At times, the insurance groups state, Labor’s rule “constitutes outright defiance” of the Fifth Circuit’s decision, referring to the March 15, 2018, ruling in Chamber of Commerce v. U.S. Department of Labor.
Ultimately, the groups told the court, “two straightforward points are sufficient to decide the merits” of their case against the rule.
First, the Fifth Circuit established in Chamber that ERISA “codified the touchstone of common law fiduciary status — the parties’ underlying relationship of trust and confidence.”
However, like the 2016 rule, Labor’s new rule “seeks to transform virtually all insurance agents and brokers who recommend retirement products in compliance with existing state and federal laws into fiduciaries without regard to whether those relationships actually are or would be ‘fiduciary’ at common law,” the filing states.

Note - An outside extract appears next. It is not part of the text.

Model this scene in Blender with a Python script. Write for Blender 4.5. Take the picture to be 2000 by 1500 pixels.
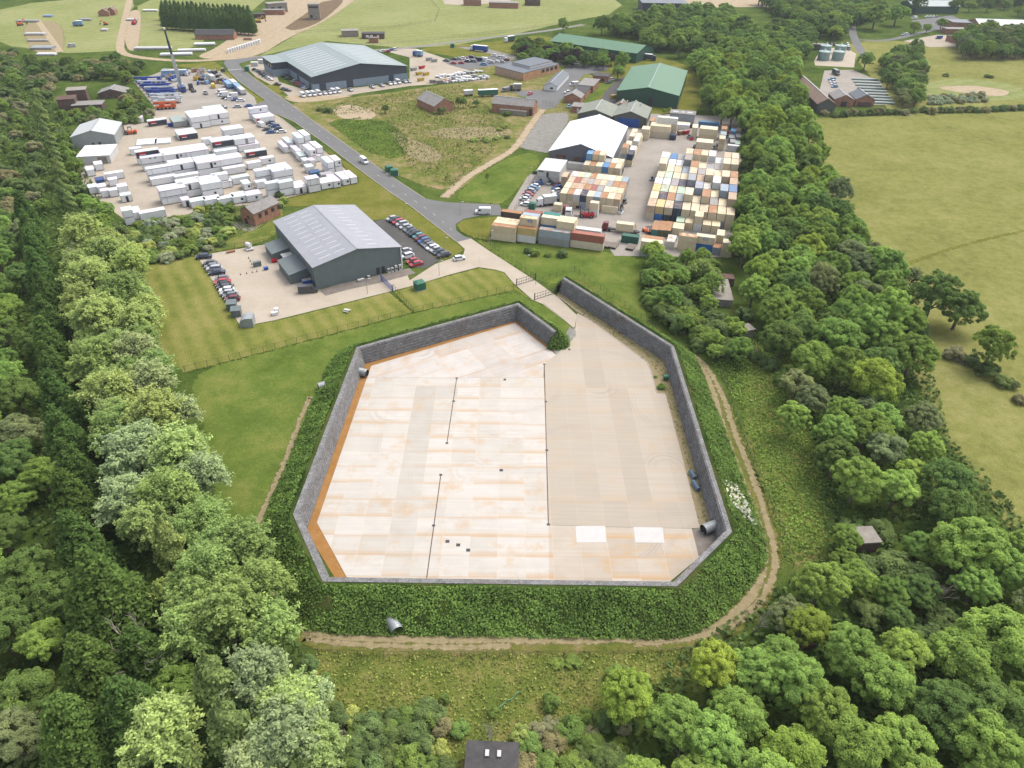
import bpy, math, random
import numpy as np
from mathutils import Vector, Matrix
from mathutils.geometry import tessellate_polygon
for o in list(bpy.data.objects): bpy.data.objects.remove(o)
scene = bpy.context.scene
COL = scene.collection
random.seed(7); RNG = np.random.default_rng(11)
rad = math.radians

# ------------------------------------------------------------------ camera, sky, sun, exposure
F, PITCH, ROLL, CAMH = 1400.0, rad(36), rad(-1), 105.0
_c, _s = math.cos(ROLL), math.sin(ROLL)
XR = Vector((1, 0, 0)); DN = Vector((0, -math.sin(PITCH), -math.cos(PITCH))); FW = Vector((0, math.cos(PITCH), -math.sin(PITCH)))
IX = XR*_c + DN*_s; IY = XR*(-_s) + DN*_c
cam_d = bpy.data.cameras.new('camera'); cam = bpy.data.objects.new('camera', cam_d); COL.objects.link(cam)
m3 = Matrix((IX, -IY, -FW)).transposed()
cam.matrix_world = Matrix.Translation((0, 0, CAMH)) @ m3.to_4x4()
cam_d.sensor_width = 36; cam_d.lens = F/2000*36; cam_d.clip_start = 1; cam_d.clip_end = 6000
scene.camera = cam

SUN_EL, SUN_AZ = rad(57), rad(38)      # azimuth measured from +X towards +Y
world = bpy.data.worlds.new('World'); scene.world = world; world.use_nodes = True
wn = world.node_tree; bg = wn.nodes['Background']
sky = wn.nodes.new('ShaderNodeTexSky'); sky.sky_type = 'NISHITA'; sky.sun_disc = False
sky.sun_elevation = SUN_EL; sky.sun_rotation = math.pi/2 - SUN_AZ
sky.dust_density = 4.0; sky.ozone_density = 0.6; sky.air_density = 1.0
hs = wn.nodes.new('ShaderNodeHueSaturation'); hs.inputs['Saturation'].default_value = .40; hs.inputs['Value'].default_value = .36
wn.links.new(sky.outputs[0], hs.inputs['Color']); wn.links.new(hs.outputs[0], bg.inputs[0])   # thin high cloud: a whiter sky; bg.inputs[1].default_value = 0.15
sd = bpy.data.lights.new('sun', 'SUN'); sun = bpy.data.objects.new('sun', sd); COL.objects.link(sun)
sd.energy = 1.25; sd.angle = rad(28); sd.color = (1.0, 0.95, 0.86)
sdir = Vector((math.cos(SUN_EL)*math.cos(SUN_AZ), math.cos(SUN_EL)*math.sin(SUN_AZ), math.sin(SUN_EL)))
sun.rotation_euler = sdir.to_track_quat('Z', 'Y').to_euler()
scene.view_settings.view_transform = 'Standard'; scene.view_settings.look = 'None'
scene.view_settings.gamma = 1; scene.view_settings.exposure = 0.18

def G(px, py, z=0.0):
    """point of the real place at height z that the photograph shows at pixel (px, py)"""
    d = IX*(px-1000) + IY*(py-750) + FW*F
    t = (z-CAMH)/d.z
    return Vector((d.x*t, d.y*t, z))
def S(py): return (py+267)*0.809/CAMH          # pixels per metre on the ground at row py
AX_A, AX_B = rad(32.3), rad(-14.8)             # the two building grids of the site

# ------------------------------------------------------------------ materials
def newmat(name):
    m = bpy.data.materials.new(name); m.use_nodes = True
    nt = m.node_tree; b = nt.nodes['Principled BSDF']
    b.inputs['Specular IOR Level'].default_value = 0.25
    return m, nt, b
def nd(nt, t, **kw):
    n = nt.nodes.new(t)
    for k, v in kw.items(): setattr(n, k, v)
    return n
ALB = .66          # all paints and soils are a little darker than they look in the bright picture
def rgb(c, k=None): k = ALB if k is None else k; return (c[0]*k, c[1]*k, c[2]*k, 1)
def noise(nt, scale, detail=3, vec=None, rough=.6):
    n = nd(nt, 'ShaderNodeTexNoise'); n.inputs['Scale'].default_value = scale; n.inputs['Detail'].default_value = detail
    n.inputs['Roughness'].default_value = rough
    if vec is None:
        g = nd(nt, 'ShaderNodeNewGeometry'); vec = g.outputs['Position']
    nt.links.new(vec, n.inputs['Vector']); return n.outputs['Fac']
def ramp(nt, fac, stops, interp='LINEAR', k=None):
    r = nd(nt, 'ShaderNodeValToRGB'); cr = r.color_ramp; cr.interpolation = interp
    while len(cr.elements) < len(stops): cr.elements.new(.5)
    for e, (p, c) in zip(cr.elements, stops):
        e.position = p; e.color = rgb(c, k) if not isinstance(c, (int, float)) else (c, c, c, 1)
    nt.links.new(fac, r.inputs[0]); return r.outputs[0]
def mix(nt, fac, a, b, mode='MIX'):
    n = nd(nt, 'ShaderNodeMix', data_type='RGBA', blend_type=mode)
    for sock, v in ((n.inputs['Factor'], fac), (n.inputs[6], a), (n.inputs[7], b)):
        if isinstance(v, (int, float)): sock.default_value = v
        elif isinstance(v, tuple): sock.default_value = rgb(v)
        else: nt.links.new(v, sock)
    return n.outputs[2]
def math_(nt, op, a, b=None, c=None, clamp=False):
    n = nd(nt, 'ShaderNodeMath', operation=op, use_clamp=clamp)
    for i, v in enumerate((a, b, c)):
        if v is None: continue
        if isinstance(v, (int, float)): n.inputs[i].default_value = v
        else: nt.links.new(v, n.inputs[i])
    return n.outputs[0]
def attr(nt, name): return nd(nt, 'ShaderNodeAttribute', attribute_name=name).outputs['Fac']
def feather(nt, b, m):
    """sheet edges dissolve into the ground below along a ragged line (attribute 'edge' 1 inside, 0 at the rim)"""
    e = attr(nt, 'edge'); nz = noise(nt, .9, 4)
    k = math_(nt, 'ADD', e, math_(nt, 'MULTIPLY', math_(nt, 'SUBTRACT', nz, .5), 1.5))
    k = math_(nt, 'MULTIPLY_ADD', math_(nt, 'SUBTRACT', k, .5), 4.0, .5, clamp=True)
    tr = nd(nt, 'ShaderNodeBsdfTransparent'); mx = nd(nt, 'ShaderNodeMixShader')
    nt.links.new(k, mx.inputs[0]); nt.links.new(tr.outputs[0], mx.inputs[1]); nt.links.new(b.outputs[0], mx.inputs[2])
    nt.links.new(mx.outputs[0], nt.nodes['Material Output'].inputs[0])

def grass(name, stops, s1=.05, s2=.9, fine=.35, stripe=None, feathered=True, tuft=0):
    m, nt, b = newmat(name); b.inputs['Roughness'].default_value = 1; b.inputs['Specular IOR Level'].default_value = 0
    a = noise(nt, s1, 5); c = noise(nt, s2, 5, rough=.75)
    f = math_(nt, 'ADD', math_(nt, 'MULTIPLY', a, 1-fine), math_(nt, 'MULTIPLY', c, fine))
    f = math_(nt, 'MULTIPLY_ADD', math_(nt, 'SUBTRACT', noise(nt, .19, 4, rough=.75), .5), .55, f)
    f = math_(nt, 'MULTIPLY_ADD', math_(nt, 'SUBTRACT', f, .5), 1.35, .5)
    if stripe:
        ang, w, amt = stripe
        g = nd(nt, 'ShaderNodeNewGeometry'); sp = nd(nt, 'ShaderNodeSeparateXYZ'); nt.links.new(g.outputs['Position'], sp.inputs[0])
        u = math_(nt, 'ADD', math_(nt, 'MULTIPLY', sp.outputs[0], math.cos(ang)/w*6.283), math_(nt, 'MULTIPLY', sp.outputs[1], math.sin(ang)/w*6.283))
        u = math_(nt, 'ADD', u, math_(nt, 'MULTIPLY', noise(nt, .08, 2), 2.5))
        f = math_(nt, 'ADD', f, math_(nt, 'MULTIPLY', math_(nt, 'SINE', u), amt))
    col = ramp(nt, f, stops)
    fn = noise(nt, 3.2, 3, rough=.8)
    col = mix(nt, .8, col, ramp(nt, fn, [(.25, .55), (.75, 1.45)]), 'MULTIPLY')
    nt.links.new(col, b.inputs['Base Color'])
    bp = nd(nt, 'ShaderNodeBump'); bp.inputs['Distance'].default_value = .25; bp.inputs['Strength'].default_value = .6
    nt.links.new(noise(nt, 1.6, 5, rough=.8), bp.inputs['Height']); nt.links.new(bp.outputs[0], b.inputs['Normal'])
    if feathered: feather(nt, b, m)
    return m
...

Second, the Fifth Circuit held in Chamber ”that the statutory standard does not permit DOL to ‘dispense’ with the well-established ‘distinction between investment advisers,’ who render advice for a fee and have long been deemed fiduciaries, ‘and stockbrokers and insurance agents, who generally assumed no such status in selling products to their clients.’”
Like the 2016 rule, Labor’s new rule “does precisely what Chamber forbids: it ignores the core distinction between investment advice paid for by a client and sales speech engaged in by insurance agents, brokers, and others incidental to the sale of retirement products,” the insurance groups’ filing states.

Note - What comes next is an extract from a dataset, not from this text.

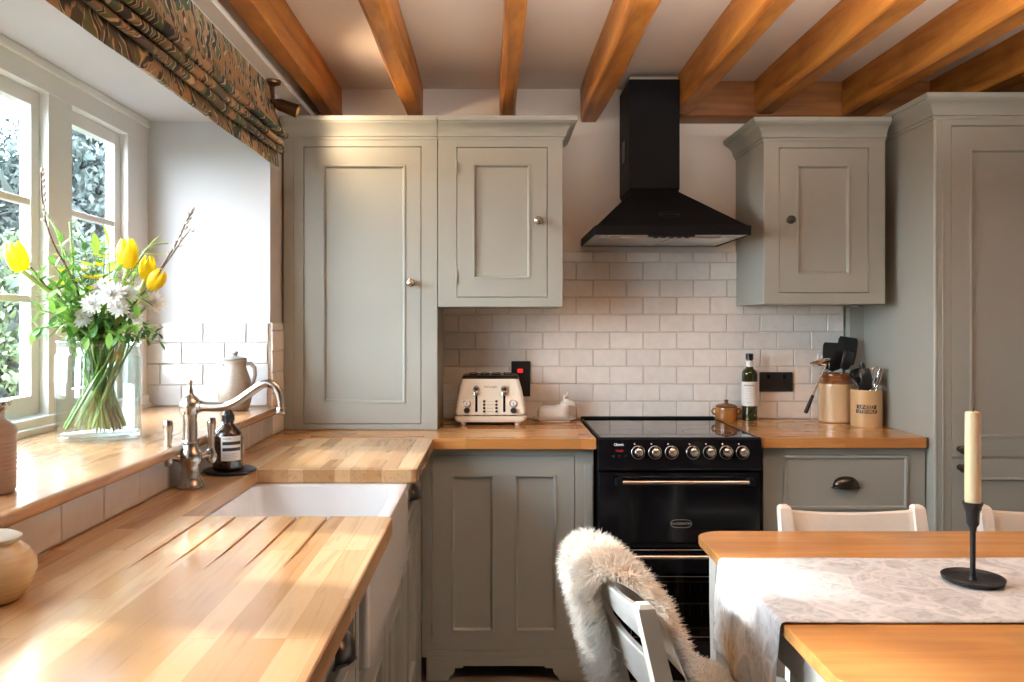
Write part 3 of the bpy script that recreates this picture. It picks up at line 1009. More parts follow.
# ================================================================== hood
M['hood_badge'] = plain('dark_badge_metal', (.045, .045, .045), .35, .3, var=.02)
hd = thing('cooker_hood', 'black chimney hood with a flared canopy over the cooker', 'hood', (.69, 3.33, 1.655))
hx0, hx1, hy = .388, .982, 3.085
mb = MB()
mb.loft([[(hx0, hy, 1.655), (hx1, hy, 1.655), (hx1, YW, 1.655), (hx0, YW, 1.655)], [(hx0, hy, 1.690), (hx1, hy, 1.690), (hx1, YW, 1.690), (hx0, YW, 1.690)],
         [(hx0 + .003, hy + .003, 1.692), (hx1 - .003, hy + .003, 1.692), (hx1 - .003, YW, 1.692), (hx0 + .003, YW, 1.692)],
         [(hx0 + .010, hy + .012, 1.693), (hx1 - .010, hy + .012, 1.693), (hx1 - .01, YW, 1.693), (hx0 + .01, YW, 1.693)],
         [(.566, 3.305, 1.855), (.756, 3.305, 1.855), (.756, YW, 1.855), (.566, YW, 1.855)], [(.557, 3.318, 1.872), (.764, 3.318, 1.872), (.764, YW, 1.872), (.557, YW, 1.872)]], cap0=False)
mb.build('canopy', M['black_metal'], hd, smooth=20)
mb = MB(); mb.box(.557, .764, 3.318, YW, 1.868, 2.318, .002)
chm = mb.build('chimney', M['black_metal'], hd)
mb = MB(); mb.box(.560, .761, 3.322, YW, 2.316, 2.330, .001); mb.build('collar', M['steel'], chm)
mb = MB()
for k in range(5):
    mb.box(.5545, .558, 3.41 + k * .014, 3.418 + k * .014, 2.00, 2.09)
mb.build('side_vent', M['hob_glass'], chm, smooth=0)
mb = MB(); mb.box(hx0 + .004, hx1 - .004, hy + .004, YW - .01, 1.658, 1.664)
un = mb.build('underside', M['steel'], hd, smooth=0)
mb = MB(); mb.box(hx0 + .03, .688, 3.17, 3.50, 1.652, 1.659, .002); mb.box(.696, hx1 - .03, 3.17, 3.50, 1.652, 1.659, .002); mb.build('grease_filter', M['steel'], un)
for x in (.47, .91):
    mb = MB(); mb.lathe([(0, 0), (.026, 0), (.028, .003), (.028, .006), (0, .006)], c=(x, 3.135, 1.653), n=20); mb.build('hood_lamp', M['ceramic'], un)
mb = MB(); mb.box(.595, .775, hy + .022, hy + .040, 1.650, 1.659, .003)
for k in range(5): mb.lathe([(0, -.006), (.009, -.006), (.010, 0), (0, 0)], c=(.625 + k * .030, hy + .031, 1.652), n=14)
mb.build('switch_strip', M['black_plastic'], un)
sl = math.atan2(3.305 - hy - .012, 1.855 - 1.693)
f = (1.742 - 1.693) / (1.855 - 1.693); yb = hy + .012 + f * (3.305 - hy - .012)
BT = Matrix.Translation((.688, yb, 1.742)) @ Matrix.Rotation(-sl, 4, 'X') @ Matrix(((1, 0, 0, 0), (0, 0, -1, 0), (0, 1, 0, 0), (0, 0, 0, 1)))
badge(hd, BT, .078, .040, 'RANGEMASTER', 'hood_badge', .0105)

# ================================================================== tap
TX, TY = -.771, 2.064
tp = thing('kitchen_tap', 'pewter bridge-style tap with curved spout and two lever handles beside the sink', 'tap', (TX, TY, WT))
mb = MB()
TPROF = [(.0, .0), (.034, .0), (.036, .006), (.032, .014), (.027, .022), (.024, .034), (.026, .040), (.023, .046), (.022, .060), (.030, .072), (.032, .084), (.028, .098), (.021, .106), (.0195, .118), (.0235, .121), (.0235, .127), (.019, .131), (.0185, .196), (.022, .199), (.022, .204), (.026, .208), (.0285, .220), (.026, .232), (.018, .242), (.010, .248), (.0075, .254), (.0085, .259), (.0055, .265), (.0045, .277), (.007, .281), (.005, .287), (0, .288)]
mb.lathe([(r * .95, z * .955) for r, z in TPROF], c=(TX, TY, WT), n=32)
mb.build('column', M['pewter'], tp, smooth=50)
sp = [(TX + .02, TY, 1.118)]
pts = [(a * .93, WT + (z - WT) * .955) for a, z in [(.030, 1.118), (.075, 1.117), (.105, 1.120), (.135, 1.133), (.170, 1.157), (.200, 1.176), (.222, 1.180), (.240, 1.170), (.250, 1.150), (.254, 1.128), (.255, 1.114)]]
spl = []
for i in range(len(pts) - 1):                               # smooth the bends
    p0 = pts[max(i - 1, 0)]; p1 = pts[i]; p2 = pts[i + 1]; p3 = pts[min(i + 2, len(pts) - 1)]
    for k in range(4):
        t = k / 4
        spl.append(tuple(.5 * ((2 * p1[j]) + (-p0[j] + p2[j]) * t + (2 * p0[j] - 5 * p1[j] + 4 * p2[j] - p3[j]) * t * t + (-p0[j] + 3 * p1[j] - 3 * p2[j] + p3[j]) * t ** 3) for j in (0, 1)))
spl.append(pts[-1])
mb = MB()
ux, uy = math.cos(R(-4)), math.sin(R(-4))
mb.tube([(TX + a * ux, TY + a * uy, z) for a, z in spl], [.0125 - .0035 * (i / len(spl)) for i in range(len(spl))], 14)
mb.tube([(TX + .017 * ux, TY + .017 * uy, 1.108), (TX + .030 * ux, TY + .030 * uy, 1.108)], [.016, .0155], 14)
mb.lathe([(0, 0), (.0105, 0), (.0125, .003), (.0125, .012), (.0105, .016), (.0, .016)], c=(TX + .237 * ux, TY + .237 * uy, 1.091), n=18)
mb.build('spout', M['pewter'], tp, smooth=50)
for a in (R(215), R(35)):
    ca, sa = math.cos(a), math.sin(a)
    mb = MB()
    mb.tube([(TX + .024 * ca, TY + .024 * sa, .979), (TX + .040 * ca, TY + .040 * sa, .982), (TX + .050 * ca, TY + .050 * sa, .984)], [.012, .010, .0135], 12)
    px, py = TX + .053 * ca, TY + .053 * sa
    mb.lathe([(0, -.020), (.008, -.020), (.0135, -.012), (.0140, .000), (.0095, .010), (.0085, .020), (.0090, .045), (.0120, .078), (.0125, .088), (.0095, .096), (0, .098)], c=(px, py, .980), n=18)
    mb.build('lever_handle', M['pewter'], tp, smooth=50)

# ================================================================== soap bottle on a dish
M['amber'] = plain('amber_glass', (.035, .013, .006), .08, var=.1, Coat_Weight=.5)
M['label_paper'] = plain('label_paper', (.72, .70, .64), .6, var=.02)
SX, SY = -.747, 2.286
mb = MB(); mb.lathe([(0, 0), (.066, 0), (.072, .004), (.073, .008), (.068, .010), (.060, .007), (0, .006)], c=(SX + .006, SY, WT), n=32)
solo(mb, 'soap_dish', M['iron'], 'round black dish under the amber soap bottle by the tap', 'dish', (SX + .006, SY, WT))
sb = thing('soap_bottle', 'amber pump soap bottle with a cream label standing on a black dish', 'bottle', (SX, SY, WT + .009))
mb = MB(); z0 = WT + .0075
mb.lathe([(0, 0), (.037, 0), (.041, .004), (.042, .010), (.042, .092), (.040, .103), (.034, .113), (.024, .122), (.016, .130), (.0145, .138), (0, .138)], c=(SX, SY, z0), n=32)
mb.build('bottle', M['amber'], sb, smooth=50)
mb = MB()
mb.lathe([(0, .136), (.018, .136), (.018, .154), (.014, .157), (.011, .166), (.006, .170), (.005, .184), (.010, .186), (.010, .191), (.004, .194), (0, .194)], c=(SX, SY, z0), n=20)
mb.tube([(SX, SY, z0 + .181), (SX + .0, SY - .020, z0 + .184), (SX - .004, SY - .040, z0 + .178)], [.006, .005, .0035], 8)
mb.build('pump', M['black_plastic'], sb, smooth=50)


def wrap(cx, cy, z0, z1, r, a0, a1, n=14, mb=None):
    """a patch of label wrapped round a cylinder; angles in degrees, 270 looks at the camera"""
    mb = mb or MB(); rings = []
    for k in range(n + 1):
        a = R(a0 + (a1 - a0) * k / n)
        rings.append([(cx + rr * math.cos(a), cy + rr * math.sin(a), z) for rr, z in ((r - .001, z0), (r, z0), (r, z1), (r - .001, z1))])
    return mb.loft(rings)


lb = wrap(SX, SY, z0 + .030, z0 + .098, .0426, 262, 340).build('label', M['label_paper'], sb)
mb = wrap(SX, SY, z0 + .074, z0 + .083, .0430, 268, 338); wrap(SX, SY, z0 + .057, z0 + .066, .0430, 268, 338, mb=mb)
mb.build('label_band', M['dark_print'], lb)
mb = MB()
for k, (zz, a1) in enumerate(((.090, 300), (.049, 325), (.045, 315), (.041, 328), (.036, 318))):
    wrap(SX, SY, z0 + zz, z0 + zz + (.0028 if k == 0 else .0012), .0429, 270, a1, mb=mb)
mb.build('label_print', M['grey_print'], lb)
wrap(SX, SY, z0 + .030, z0 + .098, .0426, 195, 216).build('label', M['label_paper'], sb)

# ================================================================== sill: stoneware jug and pots
def pot_mat(name, lo, hi, base, z0, h, rough=.3, hband=.5):
    m, nt, p = new_mat(name)
    tc = nt.nodes.new('ShaderNodeTexCoord'); sp_ = nt.nodes.new('ShaderNodeSeparateXYZ'); nt.links.new(tc.outputs['Object'], sp_.inputs[0])
    n = N(nt, 'ShaderNodeTexNoise', Scale=18.0, Detail=4.0); nt.links.new(tc.outputs['Object'], n.inputs['Vector'])
    mr = N(nt, 'ShaderNodeMapRange'); mr.inputs[1].default_value = 0; mr.inputs[2].default_value = h
    nt.links.new(sp_.outputs['Z'], mr.inputs[0])
    ad = N(nt, 'ShaderNodeMath', operation='MULTIPLY_ADD'); ad.inputs[1].default_value = .25; nt.links.new(n.outputs[0], ad.inputs[0]); nt.links.new(mr.outputs[0], ad.inputs[2])
    nt.links.new(ramp(nt, ad.outputs[0], [(hband - .08 + .12, base), (hband + .12, lo), (1.1, hi)]), p.inputs['Base Color'])
    p.inputs['Roughness'].default_value = rough
    w = N(nt, 'ShaderNodeTexWave', Scale=40.0, Distortion=.4); w.bands_direction = 'Z'; nt.links.new(tc.outputs['Object'], w.inputs['Vector'])
    bump(nt, p, w.outputs[0], .12)
    return m


JX, JY = -.918, 2.885
jm = pot_mat('jug_stoneware', (.25, .20, .155), (.33, .28, .23), (.17, .11, .07), 0, .2, hband=.12)
jg = thing('lidded_jug', 'beige stoneware jug with a lid and side handle on the window sill', 'jug', (JX, JY, SILL))
mb = MB()
mb.lathe([(0, 0), (.044, 0), (.050, .008), (.059, .045), (.061, .070), (.055, .105), (.043, .140), (.038, .160), (.041, .175), (.043, .178), (.040, .180), (0, .178)], c=(JX, JY, SILL), n=36)
mb.tube([(JX - .036, JY, SILL + .168), (JX - .052, JY, SILL + .174)], [.014, .006], 10)
mb.build('body', jm, jg, smooth=50)
mb = MB(); mb.tube([(JX + .036, JY, SILL + .165), (JX + .056, JY, SILL + .166), (JX + .070, JY, SILL + .150), (JX + .072, JY, SILL + .125), (JX + .066, JY, SILL + .100), (JX + .054, JY, SILL + .085)], [.007, .0075, .007, .0065, .006, .006], 10)
mb.build('handle', plain('jug_handle_glaze', (.25, .21, .18), .3), jg, smooth=60)
mb = MB(); mb.lathe([(.038, .1805), (.041, .182), (.040, .186), (.025, .190), (.008, .193), (.007, .197), (.012, .203), (.010, .209), (0, .210)], c=(JX, JY, SILL), n=28)
mb.build('lid', plain('jug_lid_glaze', (.28, .25, .23), .3), jg, smooth=50)

PX, PY = -.938, 1.475
pt = thing('storage_jar', 'brown stoneware jar with a metal clip lid at the left end of the sill', 'jar', (PX, PY, SILL))
mb = MB(); mb.lathe([(0, 0), (.058, 0), (.062, .006), (.0625, .10), (.064, .112), (.060, .122), (.048, .130), (.043, .136), (.043, .150), (.046, .152), (.046, .158), (0, .158)], c=(PX, PY, SILL), n=36)
mb.build('body', pot_mat('jar_stoneware', (.30, .19, .14), (.42, .33, .27), (.36, .25, .19), 0, .16, hband=.3), pt, smooth=50)
mb = MB(); mb.lathe([(0, .158), (.052, .158), (.055, .161), (.055, .166), (.050, .169), (.02, .172), (0, .173)], c=(PX, PY, SILL), n=32)
mb.tube([(PX + .047, PY - .01, SILL + .150), (PX + .056, PY - .01, SILL + .155), (PX + .058, PY - .01, SILL + .165)], .0022, 6)
mb.build('lid', M['pewter'], pt, smooth=50)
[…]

“In these ways and others, the Rule overrides the common law and exceeds DOL’s statutory authority, just as the 2016 rule did,” the insurance groups maintain.
Annuity Access
In a joint statement when filing their original lawsuit against the rule, the insurance groups argued that Labor’s “latest regulation will block retirement savers from accessing information about annuities at a time when the lifetime income these products provide is needed more than ever before” as the rule reduces “consumer access to professional financial guidance and critical protected lifetime income solutions.”
In their May 24 court filing, the insurance groups explain, starting on page 12, that most annuities are ”sold by independent agents and brokers” who “must educate themselves about the many available products in the market and consumers’ financial situations. This takes time.”
To help compensate “for the time and effort required to provide useful information and complete an annuity transaction, the insurance company — not the retail customer — typically pays the agent or broker-dealer a sales commission,” the filing states.
The principal alternative to the commission-based compensation structure is a fee-for-advice model, the filing goes on to state. However, the groups maintain that a “fee for-advice model is relatively more expensive over time than a commission-based model,” and therefore would effectively place the information needed for rational decision-making for many middle- and lower-income consumers out of reach.
DOL Rebuttal
Labor, meanwhile, told the court on June 28 that the insurance groups — national associations that represent life insurance companies, insurance agents, brokers, and distributors, and Texas-based affiliates of one of those associations — “do not dispute that insurance agents frequently provide investment advice, and they enthusiastically trumpet how important their advice and products are for retirement investors.”
Yet, the groups maintain that the 2018 ruling that torpedoed Labor’s 2016 rule “means that insurance professionals are seldom, if ever, subject to the ERISA fiduciary standard.”
The groups want the department “to be bound to provisions in its original 1975 regulation that have no basis in ERISA’s text,” Labor said.
“Their arguments cannot be reconciled with ERISA’s text, the Department’s long history of regulating insurance professionals who provide advice to ERISA plans, or the reasonable expectations of retirement investors in the current insurance marketplace,” Labor wrote.
The department, Labor continued, ”has reasonably construed ERISA’s text and crafted an objective facts-and-circumstances test that treats insurance professionals as ERISA fiduciaries only under conditions where it is objectively clear that the professionals are holding themselves out as trusted advisors worthy of retirement investors’ trust and confidence,” Labor’s filing states.
Labor’s new fiduciary rule “applies a uniform standard to all compensated investment advice regarding ERISA plan assets, without favoring or disfavoring any particular investment product or type of advice provider,” Labor wrote.
The court should deny the insurance groups’ motion for a preliminary injunction and stay of the rule’s effective date, Labor said.
The plaintiffs are the American Council of Life Insurers; the Insured Retirement Institute; the National Association for Fixed Annuities; Finseca; the National Association of Insurance and Financial Advisors; and the NAIFA chapters of Texas, Dallas, Fort Worth and Pineywoods of East Texas (known as NAIFA-POET).